Op-ed by Harvey Weinstein lawyer spurs prosecutor complaint and gag order
Harvey Weinstein in 2014. Photo from Wikimedia Commons.
The judge overseeing the sexual assault trial of film producer Harvey Weinstein barred the defense from talking to the press Tuesday after a member of the team wrote an op-ed asking jurors to “do what they know is right.”
Judge James Burke of Manhattan issued the gag order after a prosecutor complained about the Newsweek op-ed by defense lawyer Donna Rotunno, report the New York Law Journal, the New York Times and Variety.
In the op-ed, which ran over this past weekend, Rotunno said it is difficult for jurors to avoid negative media coverage and outside influences. She also criticized sexual assault charges against Weinstein in Los Angeles, announced on the first day of his Manhattan trial.
“The mocking of Mr. Weinstein’s walker, the unflattering courtroom-artist sketches of his body, the countless critical op-eds and biased stories, and the convenient timing of the politically motivated charges in Los Angeles were all designed to predetermine his guilt,” Rotunno wrote.
“I expect a fair and impartial jury for Mr. Weinstein and every other American,” Rotunno wrote in the op-ed. “I implore the members of this jury to do what they know is right and was expected of them from the moment they were called upon to serve their civic duty in a court of law.
“The facts are the facts. Harvey Weinstein is innocent. His fate hangs in the balance, and the world is watching.”
The lead prosecutor, Joan Illuzzi, told Burke that the op-ed “is 100% inappropriate behavior.”

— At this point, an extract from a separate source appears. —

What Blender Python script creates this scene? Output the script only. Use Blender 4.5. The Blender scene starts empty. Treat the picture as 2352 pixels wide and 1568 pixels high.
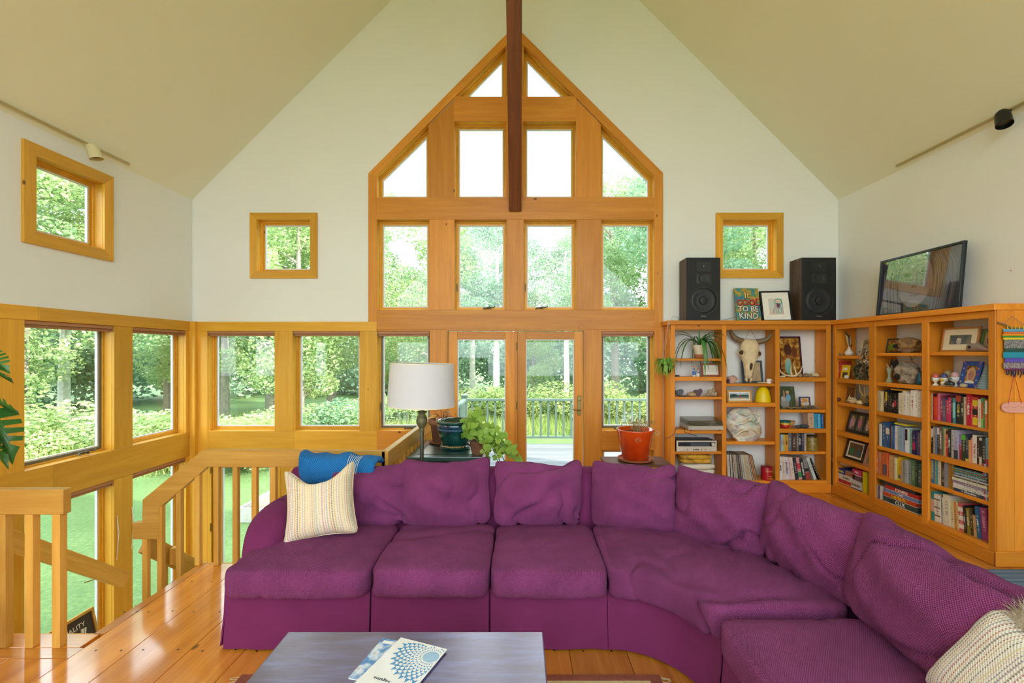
import bpy, bmesh, math, random
from mathutils import Matrix, Vector, noise
from mathutils.geometry import tessellate_polygon
R = math.radians
scene = bpy.context.scene
COL = scene.collection

# ---------------------------------------------------------------- camera, sky, sun, exposure
FPX, CX, CY, CAMZ = 1060.0, 1193.0, 810.0, 1.714
cam_data = bpy.data.cameras.new('camera')
cam_data.sensor_width = 36.0
cam_data.lens = FPX / 2352 * 36
cam_data.shift_x = (1176 - CX) / 2352
cam_data.shift_y = (CY - 784) / 2352
cam_data.clip_end = 400
cam = bpy.data.objects.new('camera', cam_data)
cam.location = (0, 0, CAMZ)
cam.rotation_euler = (R(90), 0, 0)
COL.objects.link(cam)
scene.camera = cam

world = bpy.data.worlds.new('sky')
scene.world = world
world.use_nodes = True
wn = world.node_tree
wn.nodes['Background'].inputs['Color'].default_value = (0.80, 0.91, 1.0, 1)
wn.nodes['Background'].inputs['Strength'].default_value = 3.8

sun_data = bpy.data.lights.new('sun', 'SUN')
sun_data.energy = 6.5
sun_data.angle = R(1.0)
sun_data.color = (1.0, 0.93, 0.80)
sun = bpy.data.objects.new('sun', sun_data)
sun.rotation_euler = Vector((-0.75, 0.35, -0.58)).to_track_quat('-Z', 'Y').to_euler()
COL.objects.link(sun)

scene.view_settings.view_transform = 'Standard'
scene.view_settings.look = 'None'
scene.view_settings.gamma = 1.0
scene.view_settings.use_curve_mapping = False
scene.view_settings.exposure = 0.66
scene.cycles.max_bounces = 10
scene.cycles.diffuse_bounces = 5
scene.cycles.glossy_bounces = 3
scene.cycles.caustics_reflective = False
scene.cycles.caustics_refractive = False
scene.cycles.adaptive_threshold = 0.05
scene.cycles.transparent_max_bounces = 24

# ---------------------------------------------------------------- helpers
def srgb(c):
    if isinstance(c, str):
        c = [int(c[i:i+2], 16) / 255 for i in (0, 2, 4)]
    return tuple((x / 12.92 if x <= 0.04045 else ((x + 0.055) / 1.055) ** 2.4) for x in c)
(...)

Rotunno previously irked prosecutors when she criticized Weinstein’s accusers in interviews with reporters and spoke with the New York Times in a podcast.
Rotunno said in the podcast she wouldn’t have been sexually assaulted “because I would never put myself in that position.”
Jurors in the Manhattan case began deliberating Tuesday morning. Weinstein is facing five felony charges, including rape, criminal sexual assault and predatory sexual assault.
The main charges are based on testimony by two women. One woman alleges that Weinstein raped her in a Manhattan hotel room in 2013, and the other alleges that Weinstein forced oral sex on her in his New York City apartment in 2006.
Several other women were allowed to testify about Weinstein’s alleged sexual misconduct in an attempt to show show a pattern of abuse.